**Written instruction**
Report each line of the data that has "scene" somewhere in it.

--- Begin Information shown ---

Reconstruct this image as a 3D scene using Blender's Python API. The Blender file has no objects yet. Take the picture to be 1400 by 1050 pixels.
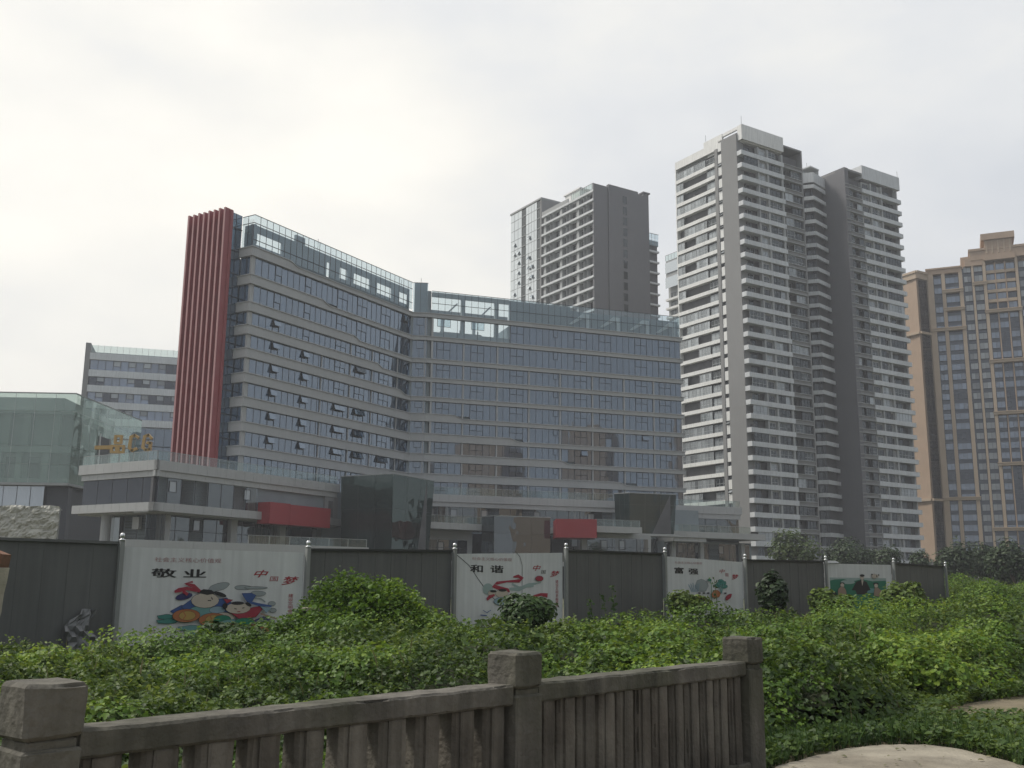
import bpy, bmesh, math, random
import numpy as np
from mathutils import Vector

# ---------------------------------------------------------------- camera, sky, sun, exposure
scene = bpy.context.scene
COL = scene.collection
R = math.radians
HAZE = 0.0005
EYE = 1.6
PITCH = math.atan(278/1400)
ROLL = math.atan(63/7050)
cam_d = bpy.data.cameras.new('camera')
cam = bpy.data.objects.new('camera', cam_d)
COL.objects.link(cam)
cam.location = (0, 0, EYE)
from mathutils import Matrix
_f = Vector((0, math.cos(PITCH), math.sin(PITCH)))
_r0 = Vector((1, 0, 0)); _u0 = _r0.cross(_f)
_r = _r0*math.cos(ROLL)+_u0*math.sin(ROLL)
_u = -_r0*math.sin(ROLL)+_u0*math.cos(ROLL)
cam.rotation_euler = Matrix((_r, _u, -_f)).transposed().to_euler()
cam_d.sensor_width = 36.0
cam_d.lens = 36.0
cam_d.clip_start = 0.1
cam_d.clip_end = 20000
scene.camera = cam
scene.view_settings.view_transform = 'Standard'
scene.view_settings.look = 'None'
scene.view_settings.exposure = 0.0
scene.view_settings.gamma = 1.0

SUN_EL, SUN_AZ = 54.0, -82.0           # azimuth from +Y towards +X
sdir = Vector((math.sin(R(SUN_AZ))*math.cos(R(SUN_EL)), math.cos(R(SUN_AZ))*math.cos(R(SUN_EL)), math.sin(R(SUN_EL))))
w = bpy.data.worlds.new('World'); scene.world = w; w.use_nodes = True
nt = w.node_tree; nt.nodes.clear()
def N(t, **k):
    n = nt.nodes.new(t)
    for a, v in k.items(): setattr(n, a, v)
    return n
sky = N('ShaderNodeTexSky', sky_type='NISHITA', sun_disc=False)
sky.sun_elevation = R(SUN_EL); sky.sun_rotation = R(SUN_AZ)
sky.dust_density = 6.0
b1 = N('ShaderNodeBackground'); b1.inputs[1].default_value = 0.08
nt.links.new(sky.outputs[0], b1.inputs[0])
tc = N('ShaderNodeTexCoord')
nrm = N('ShaderNodeVectorMath', operation='NORMALIZE'); nt.links.new(tc.outputs['Generated'], nrm.inputs[0])
dot = N('ShaderNodeVectorMath', operation='DOT_PRODUCT'); nt.links.new(nrm.outputs[0], dot.inputs[0])
GL = Vector((-0.62, 0.62, 0.48)).normalized()     # centre of the bright haze, a little below the veiled sun
dot.inputs[1].default_value = GL
ns = N('ShaderNodeTexNoise'); ns.inputs['Scale'].default_value = 3.2; ns.inputs['Detail'].default_value = 5; ns.inputs['Roughness'].default_value = 0.5
mp = N('ShaderNodeMapping'); mp.inputs['Scale'].default_value = (1, 1, 2.2)
nt.links.new(nrm.outputs[0], mp.inputs[0]); nt.links.new(mp.outputs[0], ns.inputs['Vector'])
mr = N('ShaderNodeMapRange'); mr.inputs['From Min'].default_value = 0.3; mr.inputs['From Max'].default_value = 0.7
mr.inputs['To Min'].default_value = -0.2; mr.inputs['To Max'].default_value = 0.2
nt.links.new(ns.outputs[0], mr.inputs[0])
ad = N('ShaderNodeMath', operation='ADD'); nt.links.new(dot.outputs['Value'], ad.inputs[0]); nt.links.new(mr.outputs[0], ad.inputs[1])
m2 = N('ShaderNodeMapRange'); m2.inputs['From Min'].default_value = -1; m2.inputs['From Max'].default_value = 1
nt.links.new(ad.outputs[0], m2.inputs[0])
cr = N('ShaderNodeValToRGB')
els = cr.color_ramp.elements
els[0].position = 0.0; els[0].color = (.50, .54, .59, 1)
els[1].position = 1.0; els[1].color = (1.22, 1.18, 1.08, 1)
for p_, c_ in ((.45, (.56, .60, .65, 1)), (.70, (.79, .82, .86, 1)), (.80, (.91, .925, .935, 1)), (.90, (1.06, 1.045, .99, 1))):
    e = els.new(p_); e.color = c_
nt.links.new(m2.outputs[0], cr.inputs[0])
b2 = N('ShaderNodeBackground'); b2.inputs[1].default_value = 1.0
nt.links.new(cr.outputs[0], b2.inputs[0])
mx = N('ShaderNodeMixShader'); mx.inputs[0].default_value = 0.9
nt.links.new(b1.outputs[0], mx.inputs[1]); nt.links.new(b2.outputs[0], mx.inputs[2])
wo = N('ShaderNodeOutputWorld'); nt.links.new(mx.outputs[0], wo.inputs[0])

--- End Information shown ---

**Result for this task**
Reconstruct this image as a 3D scene using Blender's Python API. The Blender file has no objects yet. Take the picture to be 1400 by 1050 pixels.
scene = bpy.context.scene
COL = scene.collection
scene.camera = cam
scene.view_settings.view_transform = 'Standard'
scene.view_settings.look = 'None'
scene.view_settings.exposure = 0.0
scene.view_settings.gamma = 1.0
w = bpy.data.worlds.new('World'); scene.world = w; w.use_nodes = True